The agency’s Enterprise Data Platform will also represent “a single source of truth” as the Grand Central Station of IRS data, Werfel said. 

That’s historically been a tough issue for an agency where a customer service representative might need to log into multiple systems with different information to get a single answer for a taxpayer, said Jessica Lucas-Judy, a director at the Government Accountability Office who works on tax policy and administration.

“If a customer service agent wants to look at one part of somebody’s record, it's in one kind of system. If they want to look at … another form, it's in this other system, and then they have to get access yet another system to see some scanned version of the return itself,” she said. 

Securing agency data and improving cybersecurity are also priorities.

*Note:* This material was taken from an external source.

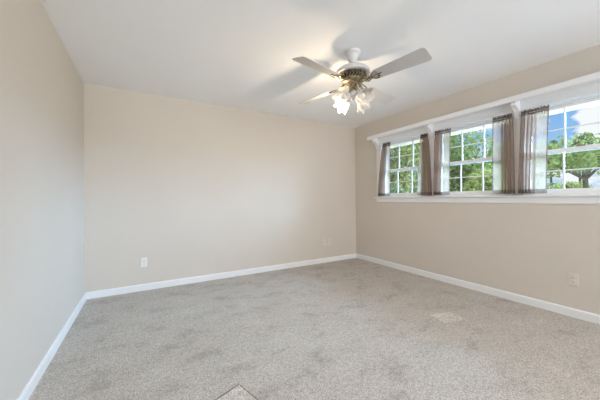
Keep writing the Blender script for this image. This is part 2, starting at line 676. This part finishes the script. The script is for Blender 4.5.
# stool and apron
bm = bmesh.new()  # thin slab, paler than the carpet around it
prism(bm, [(XR + 0.035, 1.113), (XR - 0.040, 1.113), (XR - 0.047, 1.119), (XR - 0.047, 1.129), (XR - 0.040, 1.135), (XR + 0.035, 1.135)], 'y', 0.26, 3.325)
struct(obj('trim_3', bm, M['trim']))
bm = bmesh.new()  # thin slab, paler than the carpet around it
prism(bm, [(XR, 1.045), (XR - 0.010, 1.045), (XR - 0.017, 1.056), (XR - 0.017, 1.113), (XR, 1.113)], 'y', 0.29, 3.300)
struct(obj('trim_4', bm, M['trim']))

# ------------------------------------------------------------------ long shelf over the windows
sh = thing('window_shelf', 'long white moulded shelf on scrolled corbels above the row of windows', 'shelf', (XR, 1.80, 2.10))
SY0, SY1 = 0.26 - 1.80, 3.365 - 1.80
bm = bmesh.new()                            # board with a deep nosing
prism(bm, [(0, 0.034), (-0.138, 0.034), (-0.138, -0.004), (-0.150, -0.008), (-0.160, 0.000), (-0.163, 0.020), (-0.163, 0.044),
           (-0.158, 0.053), (-0.150, 0.056), (0, 0.056)], 'y', SY0, SY1)
obj('shelf_board', bm, M['trim'], sh)
bm = bmesh.new()                            # cove under the board
cove = [(0, -0.002)]
cove += [(-0.020, -0.002)]
for k in range(9):
    a = PI / 2 * k / 8
    cove.append((-0.020 - 0.052 * (1 - math.cos(a)), 0.0 + 0.034 * math.sin(a)))
cove += [(0, 0.034)]
prism(bm, cove, 'y', SY0 + 0.03, SY1 - 0.03)
obj('cove_molding', bm, M['trim'], sh)


def corbel_prof():
    p = [(-0.018, -0.165), (-0.030, -0.168), (-0.040, -0.160), (-0.042, -0.148), (-0.036, -0.138), (-0.038, -0.118),
         (-0.048, -0.094), (-0.066, -0.070), (-0.088, -0.052), (-0.108, -0.046), (-0.122, -0.040), (-0.130, -0.028),
         (-0.130, -0.012), (-0.124, 0.000), (-0.124, 0.034), (-0.018, 0.034)]
    return p


for cy in (3.264, 2.275, 1.295, 0.336):
    bm = bmesh.new()
    prism(bm, corbel_prof(), 'y', cy - 1.80 - 0.022, cy - 1.80 + 0.022)
    es = [e for e in bm.edges if abs(e.verts[0].co.y - e.verts[1].co.y) < 1e-6]
    bmesh.ops.bevel(bm, geom=es, offset=0.003, segments=1, affect='EDGES')
    obj('corbel', bm, M['trim'], sh)

# ------------------------------------------------------------------ curtains
XC = XR - 0.058


def curtain(label, top, bot, gather_hi, zb=1.150, zt=2.000, seed=0):
    """top / bot: (y at one edge, y at the other); the first named edge is the gathered one."""
    rr = random.Random(seed)
    n, mz = 150, 40
    ph0 = rr.random() * 6
    t = thing('cafe_curtain', label, 'curtain', (XC, (bot[0] + bot[1]) / 2, zb), 'sheer brown cafe curtains')
    oy = (bot[0] + bot[1]) / 2
    gfrac = gather_hi          # share of the width that is bunched
    cloth_share = 0.60         # share of the cloth bunched into it

    def pos(u, w):
        """u 0..1 along the cloth from the gathered edge, w 0..1 from bottom to top"""
        if u < cloth_share:
            s = u / cloth_share * gfrac
            amp = 0.026
        else:
            s = gfrac + (u - cloth_share) / (1 - cloth_share) * (1 - gfrac)
            amp = 0.026 * max(0.0, 1 - (u - cloth_share) / 0.10) + 0.0012
        e = w ** 1.3
        # bunched cloth leans out a little towards the hem
        ya = bot[0] + (top[0] - bot[0]) * e
        yb = bot[1] + (top[1] - bot[1]) * e
        y = ya + (yb - ya) * s
        ph = ph0 + u * 40 + 0.6 * math.sin(u * 17 + ph0)
        ph_top = u * 95
        k = max(0, (w - 0.86) / 0.14)
        x = amp * math.sin(ph) * (1 - 0.75 * k) + 0.008 * math.sin(ph_top) * k
        x += 0.004 * math.sin(3 * w + u * 9)
        y += 0.011 * math.cos(ph) * (1 if u < cloth_share else 0) * (1 - k)
        z = (zt - zb) * w
        if w > 0.999:
            z += 0.007 * math.sin(ph_top * 0.7)
        return (x, y - oy, z)

    def patch(name, u0, u1, w0, w1, nu, nw, m, off=0.0):
        v, f = [], []
        for j in range(nw + 1):
            for i in range(nu + 1):
                p = pos(u0 + (u1 - u0) * i / nu, w0 + (w1 - w0) * j / nw)
                v.append((p[0] + off, p[1], p[2]))
        for j in range(nw):
            for i in range(nu):
                a = j * (nu + 1) + i
                f.append((a, a + 1, a + nu + 2, a + nu + 1))
        return pydata(name, v, f, m, t, True)

    wh, wp, uh = 0.052, 0.940, 0.965
    patch('cloth', 0, uh, wh, wp, n, mz, M['sheer'])
    patch('bottom_hem', 0, 1, 0, wh, n, 4, M['hem'])
    patch('rod_pocket', 0, 1, wp, 1.0, n * 2, 6, M['hem'])
    patch('side_hem', uh, 1, wh, wp, 6, mz, M['hem'])
    return t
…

“We have — almost since the first day I got here — been updating a significant number of new security procedures, controls, tracing so that we have a much more sophisticated understanding of when and how information is moving and sirens going off if information is moving in a way it shouldn't” to counteract an “underinvestment in other parts of data security… including whether there are inadvertent disclosures of taxpayer information or intentional actors seeking to disclose taxpayer information,” said Werfel.

Deploying best practices

For all of these efforts, the IRS is looking to “normalize” around best practices, said Werfel, pointing to the agency’s recently-wrapped Direct File pilot — which gave certain taxpayers a way to file their return online with the IRS directly for free — as an example of a focus on agile development, user analytics and good governance over the product. 

“We learned a lot from going through Direct File that we can learn and deploy those best practices and how we deployed that technology to other parts of the IRS technology journey that we're on,” he said.

Among the lessons learned is not tying too many dependencies to the project, he said. 

“That's about having a really good diet and exercise around requirements and not trying to go too big too quickly,” said Werfel. “If you try to take on too many requirements, you create more risk.”

Werfel also said that the IRS has reshuffled where its tech head sits in the org chart, as a reflection of the importance of technology for the organization.

The chief information officer at the agency was moved “to have a more direct line of reporting to me,” said Werfel, and the position now sits among three other chiefs for operation, tax compliance and tax services at the same level. The CIO previously reported to the COO, not the IRS commissioner. 

Stabilizing funding

Werfel has also been on Capitol Hill with lawmakers to discuss the agency’s recent budget request for fiscal 2025, which warns of upcoming cliffs for tech and taxpayer service money from the IRA.

The IRS wants Congress to sustain IRA funding through 2034 for a total of $104 billion in mandatory funding over a 10-year window.

Most of that money wouldn’t be spent until the 2030’s, said Werfel, to sustain operations and adapt to a growing tax system. 

IRA funding from the IRS’ Business Systems Modernization and Operations Support accounts have been going to digitization work, efforts to improve online IRS accounts and more.

The IRS estimates that the BSM account is about $3 billion short through FY 2031, according to the strategic operating plan update, without additional funding. Lawmakers zeroed out that account in 2023 and 2024 appropriations.

So far, the tax agency has spent a total of $3.35 billion on tech from IRA funding, according to the IRS, which estimates that IRA funding for BSM will be spent by 2026, “at which point automation solutions will be scaled back, leaving taxpayers without the ability to have up-to-date account information when they want it; cyber and cloud work will be truncated, increasing the risk for failure of IRS systems and cyber-attacks; and work on digital solutions… will be stopped.”